> WHAT TO WORK ON:
Starting with the first line of the data below, copy each line up to and including the one containing "PI = math.pi". Pictures stay out.

> DATASET SECTION:

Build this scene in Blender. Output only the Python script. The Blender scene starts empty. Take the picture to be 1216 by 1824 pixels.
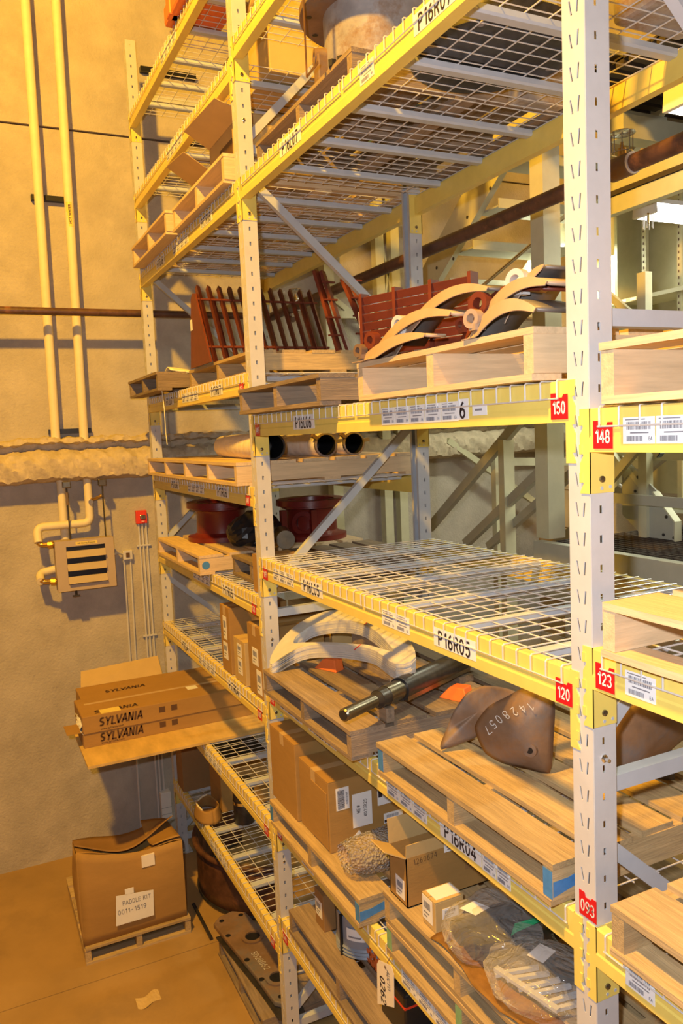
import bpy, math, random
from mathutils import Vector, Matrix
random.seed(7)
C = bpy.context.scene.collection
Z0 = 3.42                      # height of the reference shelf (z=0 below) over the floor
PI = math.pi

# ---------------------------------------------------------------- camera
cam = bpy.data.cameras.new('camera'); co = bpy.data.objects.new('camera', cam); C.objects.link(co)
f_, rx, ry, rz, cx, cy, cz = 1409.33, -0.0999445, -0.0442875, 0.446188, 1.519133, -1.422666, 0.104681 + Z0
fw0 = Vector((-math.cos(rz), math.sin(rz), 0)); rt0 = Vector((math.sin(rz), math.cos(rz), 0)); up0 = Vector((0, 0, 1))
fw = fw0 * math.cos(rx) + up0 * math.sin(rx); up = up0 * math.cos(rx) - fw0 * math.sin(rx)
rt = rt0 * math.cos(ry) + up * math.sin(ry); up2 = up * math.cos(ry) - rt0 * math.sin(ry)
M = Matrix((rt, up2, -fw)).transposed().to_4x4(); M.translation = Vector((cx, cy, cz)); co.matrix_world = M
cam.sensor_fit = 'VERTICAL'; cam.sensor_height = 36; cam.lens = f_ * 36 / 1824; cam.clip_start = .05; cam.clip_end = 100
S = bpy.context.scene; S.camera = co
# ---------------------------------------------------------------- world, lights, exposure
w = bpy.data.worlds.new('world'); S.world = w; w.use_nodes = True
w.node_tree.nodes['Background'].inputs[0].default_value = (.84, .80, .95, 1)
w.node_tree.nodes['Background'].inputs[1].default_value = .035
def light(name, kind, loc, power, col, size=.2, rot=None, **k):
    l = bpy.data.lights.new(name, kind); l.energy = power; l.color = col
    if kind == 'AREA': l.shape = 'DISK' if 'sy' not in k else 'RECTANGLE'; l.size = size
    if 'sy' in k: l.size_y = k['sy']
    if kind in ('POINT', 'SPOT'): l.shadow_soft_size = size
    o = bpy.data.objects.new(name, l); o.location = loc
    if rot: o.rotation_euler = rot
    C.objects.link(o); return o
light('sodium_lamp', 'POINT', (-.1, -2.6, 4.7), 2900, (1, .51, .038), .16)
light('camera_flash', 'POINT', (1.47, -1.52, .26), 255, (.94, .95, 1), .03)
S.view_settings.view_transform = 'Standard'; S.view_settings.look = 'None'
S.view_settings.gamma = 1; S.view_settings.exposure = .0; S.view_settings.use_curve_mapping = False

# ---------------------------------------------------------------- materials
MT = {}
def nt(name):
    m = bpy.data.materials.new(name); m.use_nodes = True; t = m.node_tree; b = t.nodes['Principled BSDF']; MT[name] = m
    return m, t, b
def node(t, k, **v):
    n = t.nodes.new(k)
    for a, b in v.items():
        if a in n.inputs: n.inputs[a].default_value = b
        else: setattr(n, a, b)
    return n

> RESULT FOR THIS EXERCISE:
Build this scene in Blender. Output only the Python script. The Blender scene starts empty. Take the picture to be 1216 by 1824 pixels.
import bpy, math, random
from mathutils import Vector, Matrix
random.seed(7)
C = bpy.context.scene.collection
Z0 = 3.42                      # height of the reference shelf (z=0 below) over the floor
PI = math.pi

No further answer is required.